* [AVAILABLE DATA]:
:::

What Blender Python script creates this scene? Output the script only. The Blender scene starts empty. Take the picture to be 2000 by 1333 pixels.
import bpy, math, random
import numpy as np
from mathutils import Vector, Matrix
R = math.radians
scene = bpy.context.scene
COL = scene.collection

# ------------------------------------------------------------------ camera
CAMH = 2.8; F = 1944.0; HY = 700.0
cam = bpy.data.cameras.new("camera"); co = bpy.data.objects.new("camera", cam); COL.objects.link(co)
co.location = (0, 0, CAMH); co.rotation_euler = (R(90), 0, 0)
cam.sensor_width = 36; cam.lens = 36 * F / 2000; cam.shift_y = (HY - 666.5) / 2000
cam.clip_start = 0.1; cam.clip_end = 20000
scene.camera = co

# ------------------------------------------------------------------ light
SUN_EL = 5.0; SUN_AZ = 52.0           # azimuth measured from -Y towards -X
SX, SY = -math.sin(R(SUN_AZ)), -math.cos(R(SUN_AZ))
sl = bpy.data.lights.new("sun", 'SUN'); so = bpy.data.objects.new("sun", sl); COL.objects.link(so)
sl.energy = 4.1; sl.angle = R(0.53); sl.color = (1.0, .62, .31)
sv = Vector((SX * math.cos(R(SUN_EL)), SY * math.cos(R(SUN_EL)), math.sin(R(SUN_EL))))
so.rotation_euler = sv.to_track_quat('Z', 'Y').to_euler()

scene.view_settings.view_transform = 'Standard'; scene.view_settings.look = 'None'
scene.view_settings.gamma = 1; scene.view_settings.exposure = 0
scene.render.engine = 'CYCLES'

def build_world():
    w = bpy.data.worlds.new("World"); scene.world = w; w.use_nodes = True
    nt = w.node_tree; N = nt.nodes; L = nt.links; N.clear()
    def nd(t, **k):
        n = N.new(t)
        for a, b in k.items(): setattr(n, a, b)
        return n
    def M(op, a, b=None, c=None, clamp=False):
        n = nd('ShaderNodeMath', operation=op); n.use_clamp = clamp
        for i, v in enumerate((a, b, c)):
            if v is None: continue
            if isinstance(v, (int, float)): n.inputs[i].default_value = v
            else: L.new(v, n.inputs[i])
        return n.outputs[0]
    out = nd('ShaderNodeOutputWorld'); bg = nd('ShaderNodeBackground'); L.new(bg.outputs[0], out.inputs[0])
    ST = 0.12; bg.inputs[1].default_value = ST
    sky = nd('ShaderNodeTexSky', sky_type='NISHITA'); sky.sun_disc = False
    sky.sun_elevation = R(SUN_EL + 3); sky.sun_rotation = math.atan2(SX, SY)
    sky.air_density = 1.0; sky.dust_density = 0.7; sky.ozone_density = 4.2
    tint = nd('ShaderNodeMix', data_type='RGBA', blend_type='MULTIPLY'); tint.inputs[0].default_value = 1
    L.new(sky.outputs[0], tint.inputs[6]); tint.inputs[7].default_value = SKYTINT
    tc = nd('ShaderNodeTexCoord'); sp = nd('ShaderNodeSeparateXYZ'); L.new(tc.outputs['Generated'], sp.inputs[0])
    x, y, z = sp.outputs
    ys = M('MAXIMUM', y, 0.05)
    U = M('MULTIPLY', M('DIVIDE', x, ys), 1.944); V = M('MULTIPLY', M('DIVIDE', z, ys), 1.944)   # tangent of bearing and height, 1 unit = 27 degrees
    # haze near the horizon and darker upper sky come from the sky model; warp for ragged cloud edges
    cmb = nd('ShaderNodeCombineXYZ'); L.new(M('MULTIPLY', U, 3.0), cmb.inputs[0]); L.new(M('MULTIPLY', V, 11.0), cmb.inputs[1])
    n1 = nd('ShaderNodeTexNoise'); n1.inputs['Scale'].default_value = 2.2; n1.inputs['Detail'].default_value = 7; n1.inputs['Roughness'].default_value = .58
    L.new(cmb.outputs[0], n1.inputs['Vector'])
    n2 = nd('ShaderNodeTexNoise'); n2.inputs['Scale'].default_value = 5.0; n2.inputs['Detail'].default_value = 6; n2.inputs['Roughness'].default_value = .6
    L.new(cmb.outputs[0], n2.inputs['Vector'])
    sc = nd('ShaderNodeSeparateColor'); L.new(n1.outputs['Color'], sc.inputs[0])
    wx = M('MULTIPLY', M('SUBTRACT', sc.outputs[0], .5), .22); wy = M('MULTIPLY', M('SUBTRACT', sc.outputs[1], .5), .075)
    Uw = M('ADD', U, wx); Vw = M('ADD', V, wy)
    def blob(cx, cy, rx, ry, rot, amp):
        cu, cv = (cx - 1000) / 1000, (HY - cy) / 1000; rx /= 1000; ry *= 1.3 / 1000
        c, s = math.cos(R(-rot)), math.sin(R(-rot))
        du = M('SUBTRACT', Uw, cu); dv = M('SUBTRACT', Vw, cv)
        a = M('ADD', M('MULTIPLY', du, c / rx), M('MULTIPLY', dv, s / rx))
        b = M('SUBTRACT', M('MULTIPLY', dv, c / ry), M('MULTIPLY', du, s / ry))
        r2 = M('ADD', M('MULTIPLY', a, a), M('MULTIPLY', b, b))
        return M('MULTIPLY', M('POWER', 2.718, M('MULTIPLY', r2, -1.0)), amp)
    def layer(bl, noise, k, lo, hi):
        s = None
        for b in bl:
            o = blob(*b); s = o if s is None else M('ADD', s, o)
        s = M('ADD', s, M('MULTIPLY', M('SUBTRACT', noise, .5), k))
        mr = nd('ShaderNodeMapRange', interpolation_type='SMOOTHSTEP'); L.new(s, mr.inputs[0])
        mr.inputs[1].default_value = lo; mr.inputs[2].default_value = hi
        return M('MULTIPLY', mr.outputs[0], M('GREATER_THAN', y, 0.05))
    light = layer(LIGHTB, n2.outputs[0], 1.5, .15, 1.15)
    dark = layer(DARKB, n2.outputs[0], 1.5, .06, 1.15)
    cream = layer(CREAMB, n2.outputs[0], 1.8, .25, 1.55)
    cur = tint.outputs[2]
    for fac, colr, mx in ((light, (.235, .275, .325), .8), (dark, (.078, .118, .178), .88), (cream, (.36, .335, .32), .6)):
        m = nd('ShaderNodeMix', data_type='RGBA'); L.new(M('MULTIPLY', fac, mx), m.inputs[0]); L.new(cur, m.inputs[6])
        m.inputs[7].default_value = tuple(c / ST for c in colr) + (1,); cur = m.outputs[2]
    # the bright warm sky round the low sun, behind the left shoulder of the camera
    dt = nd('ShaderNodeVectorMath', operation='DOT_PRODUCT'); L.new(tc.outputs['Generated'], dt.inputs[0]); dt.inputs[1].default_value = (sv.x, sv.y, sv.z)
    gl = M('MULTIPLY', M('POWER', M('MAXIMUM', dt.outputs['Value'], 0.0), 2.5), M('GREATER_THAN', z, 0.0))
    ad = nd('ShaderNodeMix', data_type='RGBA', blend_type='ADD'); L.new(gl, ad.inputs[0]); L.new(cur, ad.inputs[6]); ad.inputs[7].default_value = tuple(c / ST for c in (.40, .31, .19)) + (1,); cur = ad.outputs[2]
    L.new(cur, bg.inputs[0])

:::

* [EXERCISE REQUIREMENTS]: Quote the data above verbatim from its first line to the line that includes "scene.camera = co", with both boundary lines retained.

* [ANSWER IN FULL]:
What Blender Python script creates this scene? Output the script only. The Blender scene starts empty. Take the picture to be 2000 by 1333 pixels.
import bpy, math, random
import numpy as np
from mathutils import Vector, Matrix
R = math.radians
scene = bpy.context.scene
COL = scene.collection

# ------------------------------------------------------------------ camera
CAMH = 2.8; F = 1944.0; HY = 700.0
cam = bpy.data.cameras.new("camera"); co = bpy.data.objects.new("camera", cam); COL.objects.link(co)
co.location = (0, 0, CAMH); co.rotation_euler = (R(90), 0, 0)
cam.sensor_width = 36; cam.lens = 36 * F / 2000; cam.shift_y = (HY - 666.5) / 2000
cam.clip_start = 0.1; cam.clip_end = 20000
scene.camera = co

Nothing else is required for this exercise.